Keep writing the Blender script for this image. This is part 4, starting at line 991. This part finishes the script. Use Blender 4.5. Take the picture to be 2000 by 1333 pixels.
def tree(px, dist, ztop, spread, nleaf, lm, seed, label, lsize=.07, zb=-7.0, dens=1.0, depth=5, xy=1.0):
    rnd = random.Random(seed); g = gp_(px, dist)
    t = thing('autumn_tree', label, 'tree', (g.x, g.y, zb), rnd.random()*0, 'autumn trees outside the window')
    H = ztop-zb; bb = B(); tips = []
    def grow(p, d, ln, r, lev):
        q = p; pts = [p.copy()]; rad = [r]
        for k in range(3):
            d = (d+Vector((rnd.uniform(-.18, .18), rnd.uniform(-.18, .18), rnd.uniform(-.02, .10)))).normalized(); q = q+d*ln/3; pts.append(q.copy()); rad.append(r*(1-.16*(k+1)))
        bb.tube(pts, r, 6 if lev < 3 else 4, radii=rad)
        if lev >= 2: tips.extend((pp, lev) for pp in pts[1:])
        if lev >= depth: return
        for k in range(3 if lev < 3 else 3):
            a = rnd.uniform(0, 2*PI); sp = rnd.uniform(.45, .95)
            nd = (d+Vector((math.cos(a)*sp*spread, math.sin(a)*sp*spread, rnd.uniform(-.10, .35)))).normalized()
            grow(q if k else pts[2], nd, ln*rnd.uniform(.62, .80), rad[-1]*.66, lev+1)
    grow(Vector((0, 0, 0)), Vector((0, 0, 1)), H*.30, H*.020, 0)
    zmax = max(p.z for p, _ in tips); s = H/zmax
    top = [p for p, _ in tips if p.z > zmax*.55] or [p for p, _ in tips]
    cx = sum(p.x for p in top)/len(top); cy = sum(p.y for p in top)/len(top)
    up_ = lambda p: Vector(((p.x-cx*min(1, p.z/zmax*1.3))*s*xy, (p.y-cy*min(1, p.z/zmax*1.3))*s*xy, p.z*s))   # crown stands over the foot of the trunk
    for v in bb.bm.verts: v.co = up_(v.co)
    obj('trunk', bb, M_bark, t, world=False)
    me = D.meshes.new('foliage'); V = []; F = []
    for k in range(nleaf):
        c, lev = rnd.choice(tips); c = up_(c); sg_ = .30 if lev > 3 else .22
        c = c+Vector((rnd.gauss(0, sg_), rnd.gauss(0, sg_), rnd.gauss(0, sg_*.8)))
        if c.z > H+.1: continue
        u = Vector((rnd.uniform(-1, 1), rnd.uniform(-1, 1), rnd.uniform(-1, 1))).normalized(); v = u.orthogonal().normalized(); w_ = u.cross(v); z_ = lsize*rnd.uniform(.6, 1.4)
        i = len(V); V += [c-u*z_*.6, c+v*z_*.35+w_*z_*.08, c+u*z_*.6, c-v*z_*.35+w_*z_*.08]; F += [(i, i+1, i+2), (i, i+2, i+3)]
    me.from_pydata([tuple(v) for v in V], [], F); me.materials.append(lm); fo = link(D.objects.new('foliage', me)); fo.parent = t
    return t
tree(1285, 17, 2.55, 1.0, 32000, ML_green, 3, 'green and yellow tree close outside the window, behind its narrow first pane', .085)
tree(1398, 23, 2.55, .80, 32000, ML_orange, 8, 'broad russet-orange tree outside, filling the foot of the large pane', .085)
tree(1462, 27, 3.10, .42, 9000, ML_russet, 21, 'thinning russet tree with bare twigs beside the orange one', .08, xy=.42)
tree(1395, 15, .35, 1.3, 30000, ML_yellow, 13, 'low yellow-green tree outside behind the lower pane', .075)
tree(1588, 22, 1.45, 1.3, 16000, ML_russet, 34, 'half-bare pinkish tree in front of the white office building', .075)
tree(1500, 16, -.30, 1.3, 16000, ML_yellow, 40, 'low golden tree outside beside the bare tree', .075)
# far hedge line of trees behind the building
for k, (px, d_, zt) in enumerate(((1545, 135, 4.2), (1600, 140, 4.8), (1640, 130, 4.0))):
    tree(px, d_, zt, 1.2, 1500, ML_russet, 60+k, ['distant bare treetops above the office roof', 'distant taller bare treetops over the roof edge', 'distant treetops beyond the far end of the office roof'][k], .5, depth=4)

▶ [Description of the task]: Copy out each line exactly as written.

▶ [Solution for this problem]:
Keep writing the Blender script for this image. This is part 4, starting at line 991. This part finishes the script. Use Blender 4.5. Take the picture to be 2000 by 1333 pixels.
def tree(px, dist, ztop, spread, nleaf, lm, seed, label, lsize=.07, zb=-7.0, dens=1.0, depth=5, xy=1.0):
    rnd = random.Random(seed); g = gp_(px, dist)
    t = thing('autumn_tree', label, 'tree', (g.x, g.y, zb), rnd.random()*0, 'autumn trees outside the window')
    H = ztop-zb; bb = B(); tips = []
    def grow(p, d, ln, r, lev):
        q = p; pts = [p.copy()]; rad = [r]
        for k in range(3):
            d = (d+Vector((rnd.uniform(-.18, .18), rnd.uniform(-.18, .18), rnd.uniform(-.02, .10)))).normalized(); q = q+d*ln/3; pts.append(q.copy()); rad.append(r*(1-.16*(k+1)))
        bb.tube(pts, r, 6 if lev < 3 else 4, radii=rad)
        if lev >= 2: tips.extend((pp, lev) for pp in pts[1:])
        if lev >= depth: return
        for k in range(3 if lev < 3 else 3):
            a = rnd.uniform(0, 2*PI); sp = rnd.uniform(.45, .95)
            nd = (d+Vector((math.cos(a)*sp*spread, math.sin(a)*sp*spread, rnd.uniform(-.10, .35)))).normalized()
            grow(q if k else pts[2], nd, ln*rnd.uniform(.62, .80), rad[-1]*.66, lev+1)
    grow(Vector((0, 0, 0)), Vector((0, 0, 1)), H*.30, H*.020, 0)
    zmax = max(p.z for p, _ in tips); s = H/zmax
    top = [p for p, _ in tips if p.z > zmax*.55] or [p for p, _ in tips]
    cx = sum(p.x for p in top)/len(top); cy = sum(p.y for p in top)/len(top)
    up_ = lambda p: Vector(((p.x-cx*min(1, p.z/zmax*1.3))*s*xy, (p.y-cy*min(1, p.z/zmax*1.3))*s*xy, p.z*s))   # crown stands over the foot of the trunk
    for v in bb.bm.verts: v.co = up_(v.co)
    obj('trunk', bb, M_bark, t, world=False)
    me = D.meshes.new('foliage'); V = []; F = []
    for k in range(nleaf):
        c, lev = rnd.choice(tips); c = up_(c); sg_ = .30 if lev > 3 else .22
        c = c+Vector((rnd.gauss(0, sg_), rnd.gauss(0, sg_), rnd.gauss(0, sg_*.8)))
        if c.z > H+.1: continue
        u = Vector((rnd.uniform(-1, 1), rnd.uniform(-1, 1), rnd.uniform(-1, 1))).normalized(); v = u.orthogonal().normalized(); w_ = u.cross(v); z_ = lsize*rnd.uniform(.6, 1.4)
        i = len(V); V += [c-u*z_*.6, c+v*z_*.35+w_*z_*.08, c+u*z_*.6, c-v*z_*.35+w_*z_*.08]; F += [(i, i+1, i+2), (i, i+2, i+3)]
    me.from_pydata([tuple(v) for v in V], [], F); me.materials.append(lm); fo = link(D.objects.new('foliage', me)); fo.parent = t
    return t
tree(1285, 17, 2.55, 1.0, 32000, ML_green, 3, 'green and yellow tree close outside the window, behind its narrow first pane', .085)
tree(1398, 23, 2.55, .80, 32000, ML_orange, 8, 'broad russet-orange tree outside, filling the foot of the large pane', .085)
tree(1462, 27, 3.10, .42, 9000, ML_russet, 21, 'thinning russet tree with bare twigs beside the orange one', .08, xy=.42)
tree(1395, 15, .35, 1.3, 30000, ML_yellow, 13, 'low yellow-green tree outside behind the lower pane', .075)
tree(1588, 22, 1.45, 1.3, 16000, ML_russet, 34, 'half-bare pinkish tree in front of the white office building', .075)
tree(1500, 16, -.30, 1.3, 16000, ML_yellow, 40, 'low golden tree outside beside the bare tree', .075)
# far hedge line of trees behind the building
for k, (px, d_, zt) in enumerate(((1545, 135, 4.2), (1600, 140, 4.8), (1640, 130, 4.0))):
    tree(px, d_, zt, 1.2, 1500, ML_russet, 60+k, ['distant bare treetops above the office roof', 'distant taller bare treetops over the roof edge', 'distant treetops beyond the far end of the office roof'][k], .5, depth=4)